Une solution demeure: rentrer en France. «Je pensais rester à Londres après mes études, m'y installer, confie Emma. À présent, c'est clair et net: je préfère galérer à Paris, plutôt que de vivre à Londres où chaque sortie me coûte minimum 30 livres. C'est une désillusion. Je n'ai pas apprécié une seconde depuis mon arrivée.»

Pourtant, la situation en France n'est pas optimale. Selon l'Insee, en novembre 2022, les prix à la consommation ont augmenté de 6,2% par rapport au même mois de l'année 2021, et les prix des produits frais se sont envolés de 12,5%. Les effets de la guerre en Ukraine se font aussi ressentir en Hexagone. «Certes la vie en France s'est détériorée, mais ça ne sera jamais pire qu'en Angleterre», maintient Sarah.

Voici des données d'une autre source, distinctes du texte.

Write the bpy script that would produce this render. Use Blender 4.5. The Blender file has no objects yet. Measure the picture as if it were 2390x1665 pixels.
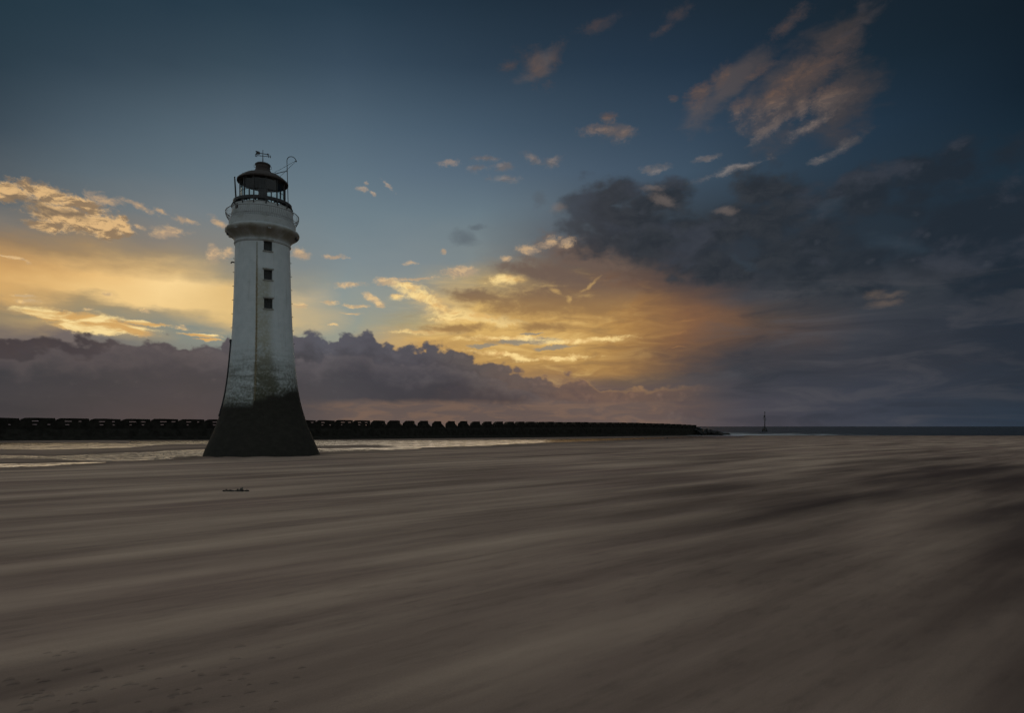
import bpy, bmesh, math, random
import numpy as np
from mathutils import Vector, Matrix, noise as mnoise
random.seed(7); np.random.seed(7)
R = math.radians
sc = bpy.context.scene
col = sc.collection
EYE = 2.7          # eye height above the sand, metres
F = 1500.0         # focal length in photo pixels (used only to convert measurements)

# ------------------------------------------------------------------ helpers
def lin(c):
    def f(v):
        v /= 255.0
        return v/12.92 if v <= .04045 else ((v+.055)/1.055)**2.4
    return (f(c[0]), f(c[1]), f(c[2]), 1.0)

def tag(o, label=None, cat=None, group=None, kind=None):
    if label: o['label'] = label
    if cat: o['category'] = cat
    if group: o['group'] = group
    if kind: o['kind'] = kind
    return o

def empty(name, loc, rz=0):
    o = bpy.data.objects.new(name, None); col.objects.link(o)
    o.location = loc; o.rotation_euler.z = rz
    return o

def link(name, bm, mat, parent=None, smooth=False, autosmooth=None):
    me = bpy.data.meshes.new(name)
    bmesh.ops.recalc_face_normals(bm, faces=bm.faces[:])
    bm.to_mesh(me); bm.free()
    me.materials.append(mat)
    if smooth:
        for p in me.polygons: p.use_smooth = True
        if autosmooth:
            me.set_sharp_from_angle(angle=R(autosmooth))
    o = bpy.data.objects.new(name, me); col.objects.link(o)
    if parent: o.parent = parent
    return o

def lathe(bm, prof, n=64, closed=False, a0=0, a1=2*math.pi):
    full = abs(a1-a0-2*math.pi) < 1e-6
    cnt = n if full else n+1
    rings = []
    for (r, z) in prof:
        rings.append([bm.verts.new((r*math.cos(a0+(a1-a0)*i/n), r*math.sin(a0+(a1-a0)*i/n), z)) for i in range(cnt)])
    pr = list(zip(rings, rings[1:]))
    if closed: pr.append((rings[-1], rings[0]))
    for A, B in pr:
        for i in range(n):
            j = (i+1) % cnt
            bm.faces.new((A[i], A[j], B[j], B[i]))
    return rings

def cap(bm, ring): bm.faces.new(ring)

def tube(bm, pts, r, n=8, taper=None, ends=True):
    pts = [Vector(p) for p in pts]
    rings = []
    prev = None
    for i, p in enumerate(pts):
        if i == 0: t = pts[1]-p
        elif i == len(pts)-1: t = p-pts[i-1]
        else: t = pts[i+1]-pts[i-1]
        t.normalize()
        if prev is None:
            up = Vector((0,0,1)) if abs(t.z) < .9 else Vector((1,0,0))
            u = t.cross(up).normalized()
        else:
            u = (prev - t*prev.dot(t)).normalized()
        prev = u
        v = t.cross(u)
        rr = r if taper is None else r+(taper-r)*i/(len(pts)-1)
        rings.append([bm.verts.new(p+u*rr*math.cos(2*math.pi*k/n)+v*rr*math.sin(2*math.pi*k/n)) for k in range(n)])
    for A, B in zip(rings, rings[1:]):
        for k in range(n):
            bm.faces.new((A[k], A[(k+1)%n], B[(k+1)%n], B[k]))
    if ends:
        bm.faces.new(rings[0]); bm.faces.new(rings[-1])

def box(bm, cx, cy, cz, sx, sy, sz, M=None):
    vs = []
    for dz in (-.5,.5):
        for dx,dy in ((-.5,-.5),(.5,-.5),(.5,.5),(-.5,.5)):
            p = Vector((cx+dx*sx, cy+dy*sy, cz+dz*sz))
            vs.append(bm.verts.new(M@p if M else p))
    for f in ((0,1,2,3),(4,5,6,7),(0,1,5,4),(1,2,6,5),(2,3,7,6),(3,0,4,7)):
        bm.faces.new([vs[i] for i in f])

# ------------------------------------------------------------------ node expressions
class G:
    """tiny expression layer over a node tree"""
    def __init__(s, nt): s.nt = nt
    def node(s, t, **kw):
        n = s.nt.nodes.new(t)
        for k, v in kw.items(): setattr(n, k, v)
        return n
    def put(s, sock, v):
        if isinstance(v, bpy.types.NodeSocket): s.nt.links.new(v, sock)
        else:
            if hasattr(sock, 'default_value'):
                try: sock.default_value = v
                except Exception:
                    sock.default_value = tuple(v)[:3]
    def m(s, op, a, b=None, c=None, clamp=False):
        n = s.node('ShaderNodeMath', operation=op, use_clamp=clamp)
        s.put(n.inputs[0], a)
        if b is not None: s.put(n.inputs[1], b)
        if c is not None: s.put(n.inputs[2], c)
        return n.outputs[0]
    def add(s,a,b): return s.m('ADD',a,b)
    def sub(s,a,b): return s.m('SUBTRACT',a,b)
    def mul(s,a,b): return s.m('MULTIPLY',a,b)
    def mad(s,a,b,c): return s.m('MULTIPLY_ADD',a,b,c)
    def mx(s,a,b): return s.m('MAXIMUM',a,b)
    def mn(s,a,b): return s.m('MINIMUM',a,b)
    def smooth(s, v, a, b, lo=0., hi=1.):
        n = s.node('ShaderNodeMapRange', interpolation_type='SMOOTHSTEP')
        s.put(n.inputs[0], v); s.put(n.inputs[1], a); s.put(n.inputs[2], b); s.put(n.inputs[3], lo); s.put(n.inputs[4], hi)
        return n.outputs[0]
    def lerp(s, v, a, b, lo=0., hi=1.):
        n = s.node('ShaderNodeMapRange', clamp=True)
        s.put(n.inputs[0], v); s.put(n.inputs[1], a); s.put(n.inputs[2], b); s.put(n.inputs[3], lo); s.put(n.inputs[4], hi)
        return n.outputs[0]
    def mix(s, f, a, b, blend='MIX'):
        n = s.node('ShaderNodeMix', data_type='RGBA', blend_type=blend)
        s.put(n.inputs[0], f); s.put(n.inputs[6], a); s.put(n.inputs[7], b)
        return n.outputs[2]
    def ramp(s, f, stops, interp='LINEAR'):
        n = s.node('ShaderNodeValToRGB'); cr = n.color_ramp; cr.interpolation = interp
        stops = sorted(stops, key=lambda t: t[0])
        cr.elements[0].position = stops[0][0]; cr.elements[0].color = stops[0][1]
        cr.elements[1].position = stops[-1][0]; cr.elements[1].color = stops[-1][1]
        for p, c in stops[1:-1]:
            e = cr.elements.new(p); e.color = c
        s.put(n.inputs[0], f)
        return n.outputs[0]
    def noise(s, vec, scale=1, detail=4, rough=.55, dist=0, dims='3D', color=False, lac=2.0):
        n = s.node('ShaderNodeTexNoise', noise_dimensions=dims)
        s.put(n.inputs['Vector'], vec); s.put(n.inputs['Scale'], scale); s.put(n.inputs['Detail'], detail)
        s.put(n.inputs['Roughness'], rough); s.put(n.inputs['Distortion'], dist); s.put(n.inputs['Lacunarity'], lac)
        return n.outputs[1] if color else n.outputs[0]
    def vec(s, op, a, b=None, c=None):
        n = s.node('ShaderNodeVectorMath', operation=op)
        s.put(n.inputs[0], a)
        if b is not None: s.put(n.inputs[1], b)
        if c is not None: s.put(n.inputs[2], c)
        return n.outputs[1] if op in ('LENGTH','DOT_PRODUCT','DISTANCE') else n.outputs[0]
    def xyz(s, x, y, z=0.):
        n = s.node('ShaderNodeCombineXYZ'); s.put(n.inputs[0], x); s.put(n.inputs[1], y); s.put(n.inputs[2], z)
        return n.outputs[0]
    def sep(s, v):
        n = s.node('ShaderNodeSeparateXYZ'); s.put(n.inputs[0], v); return n.outputs
    def mapping(s, v, loc, rot, scale):
        n = s.node('ShaderNodeMapping', vector_type='TEXTURE')
        s.put(n.inputs[0], v)
        n.inputs[1].default_value = loc; n.inputs[2].default_value = rot; n.inputs[3].default_value = scale
        return n.outputs[0]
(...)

Pour Rasha, la situation est plus compliquée. «J'essaie de peser le pour et le contre. Il y a de bons côtés à la vie à Londres: l'ouverture culturelle, les opportunités professionnelles dans mon secteur, énumère la journaliste. Et puis, il y a toute la question raciale en France à prendre en compte.» Rasha est franco-algérienne. Elle explique que les polémiques à répétitions et le racisme quotidien l'empêchent de passer le pas. «Toutes les mini agressions que je peux rencontrer en France m'affectent beaucoup plus qu'en Angleterre car je suis française.» Avant d'ajouter: «Il faut que je réévalue mes priorités.»

S'il est encore trop tôt pour quantifier le retour des expatriés français de Londres, une chose est sûre: «Les atouts qui ont fait l'attraction du Royaume-Uni ont été sacrément mis à l'épreuve ces dernières années, notamment avec le Brexit, conclut Clémence Fourton. Ils ont perdu en attractivité.»